## YOUR OBJECTIVE
Reproduce each line of the material precisely.

## DATA FOR PROCESSING
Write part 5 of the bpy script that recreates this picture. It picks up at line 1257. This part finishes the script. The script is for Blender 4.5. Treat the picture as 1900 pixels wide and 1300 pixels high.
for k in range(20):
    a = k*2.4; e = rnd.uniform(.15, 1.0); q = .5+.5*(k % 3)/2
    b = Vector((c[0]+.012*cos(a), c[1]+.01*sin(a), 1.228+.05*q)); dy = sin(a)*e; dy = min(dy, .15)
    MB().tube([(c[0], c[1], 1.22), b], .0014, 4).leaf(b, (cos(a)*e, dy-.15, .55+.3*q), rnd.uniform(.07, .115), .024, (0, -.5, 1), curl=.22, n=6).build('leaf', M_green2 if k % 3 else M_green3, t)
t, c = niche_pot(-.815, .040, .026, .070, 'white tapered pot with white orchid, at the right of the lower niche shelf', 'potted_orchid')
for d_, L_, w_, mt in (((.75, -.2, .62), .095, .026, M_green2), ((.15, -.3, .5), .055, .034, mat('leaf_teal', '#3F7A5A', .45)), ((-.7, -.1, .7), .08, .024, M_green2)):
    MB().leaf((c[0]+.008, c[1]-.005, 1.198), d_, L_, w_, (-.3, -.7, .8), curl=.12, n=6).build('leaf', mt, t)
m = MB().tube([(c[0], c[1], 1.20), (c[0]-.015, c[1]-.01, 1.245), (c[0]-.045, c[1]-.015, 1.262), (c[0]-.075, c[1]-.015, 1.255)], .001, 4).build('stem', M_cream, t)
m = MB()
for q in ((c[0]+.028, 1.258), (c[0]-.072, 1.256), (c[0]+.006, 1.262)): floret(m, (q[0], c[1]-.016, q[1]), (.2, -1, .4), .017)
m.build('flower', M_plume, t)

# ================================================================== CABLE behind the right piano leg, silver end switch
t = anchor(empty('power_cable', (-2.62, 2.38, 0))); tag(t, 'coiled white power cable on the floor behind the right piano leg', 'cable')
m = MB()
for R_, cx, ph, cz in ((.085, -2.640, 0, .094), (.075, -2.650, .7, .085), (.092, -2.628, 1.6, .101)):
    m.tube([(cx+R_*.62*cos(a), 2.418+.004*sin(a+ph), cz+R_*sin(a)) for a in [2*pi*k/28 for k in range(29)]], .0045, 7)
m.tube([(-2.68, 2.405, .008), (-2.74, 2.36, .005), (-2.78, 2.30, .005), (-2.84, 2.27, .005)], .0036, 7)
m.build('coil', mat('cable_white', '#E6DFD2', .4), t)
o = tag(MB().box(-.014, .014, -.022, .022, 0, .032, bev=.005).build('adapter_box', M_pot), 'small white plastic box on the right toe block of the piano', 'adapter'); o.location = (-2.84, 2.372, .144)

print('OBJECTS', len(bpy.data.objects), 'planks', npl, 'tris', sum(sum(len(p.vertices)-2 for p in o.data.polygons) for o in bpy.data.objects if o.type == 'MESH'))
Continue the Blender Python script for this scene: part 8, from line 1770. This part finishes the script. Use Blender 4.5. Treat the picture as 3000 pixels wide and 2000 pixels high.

## WORKED ANSWER
Write part 5 of the bpy script that recreates this picture. It picks up at line 1257. This part finishes the script. The script is for Blender 4.5. Treat the picture as 1900 pixels wide and 1300 pixels high.
for k in range(20):
    a = k*2.4; e = rnd.uniform(.15, 1.0); q = .5+.5*(k % 3)/2
    b = Vector((c[0]+.012*cos(a), c[1]+.01*sin(a), 1.228+.05*q)); dy = sin(a)*e; dy = min(dy, .15)
    MB().tube([(c[0], c[1], 1.22), b], .0014, 4).leaf(b, (cos(a)*e, dy-.15, .55+.3*q), rnd.uniform(.07, .115), .024, (0, -.5, 1), curl=.22, n=6).build('leaf', M_green2 if k % 3 else M_green3, t)
t, c = niche_pot(-.815, .040, .026, .070, 'white tapered pot with white orchid, at the right of the lower niche shelf', 'potted_orchid')
for d_, L_, w_, mt in (((.75, -.2, .62), .095, .026, M_green2), ((.15, -.3, .5), .055, .034, mat('leaf_teal', '#3F7A5A', .45)), ((-.7, -.1, .7), .08, .024, M_green2)):
    MB().leaf((c[0]+.008, c[1]-.005, 1.198), d_, L_, w_, (-.3, -.7, .8), curl=.12, n=6).build('leaf', mt, t)
m = MB().tube([(c[0], c[1], 1.20), (c[0]-.015, c[1]-.01, 1.245), (c[0]-.045, c[1]-.015, 1.262), (c[0]-.075, c[1]-.015, 1.255)], .001, 4).build('stem', M_cream, t)
m = MB()
for q in ((c[0]+.028, 1.258), (c[0]-.072, 1.256), (c[0]+.006, 1.262)): floret(m, (q[0], c[1]-.016, q[1]), (.2, -1, .4), .017)
m.build('flower', M_plume, t)

# ================================================================== CABLE behind the right piano leg, silver end switch
t = anchor(empty('power_cable', (-2.62, 2.38, 0))); tag(t, 'coiled white power cable on the floor behind the right piano leg', 'cable')
m = MB()
for R_, cx, ph, cz in ((.085, -2.640, 0, .094), (.075, -2.650, .7, .085), (.092, -2.628, 1.6, .101)):
    m.tube([(cx+R_*.62*cos(a), 2.418+.004*sin(a+ph), cz+R_*sin(a)) for a in [2*pi*k/28 for k in range(29)]], .0045, 7)
m.tube([(-2.68, 2.405, .008), (-2.74, 2.36, .005), (-2.78, 2.30, .005), (-2.84, 2.27, .005)], .0036, 7)
m.build('coil', mat('cable_white', '#E6DFD2', .4), t)
o = tag(MB().box(-.014, .014, -.022, .022, 0, .032, bev=.005).build('adapter_box', M_pot), 'small white plastic box on the right toe block of the piano', 'adapter'); o.location = (-2.84, 2.372, .144)

print('OBJECTS', len(bpy.data.objects), 'planks', npl, 'tris', sum(sum(len(p.vertices)-2 for p in o.data.polygons) for o in bpy.data.objects if o.type == 'MESH'))
Continue the Blender Python script for this scene: part 8, from line 1770. This part finishes the script. Use Blender 4.5. Treat the picture as 3000 pixels wide and 2000 pixels high.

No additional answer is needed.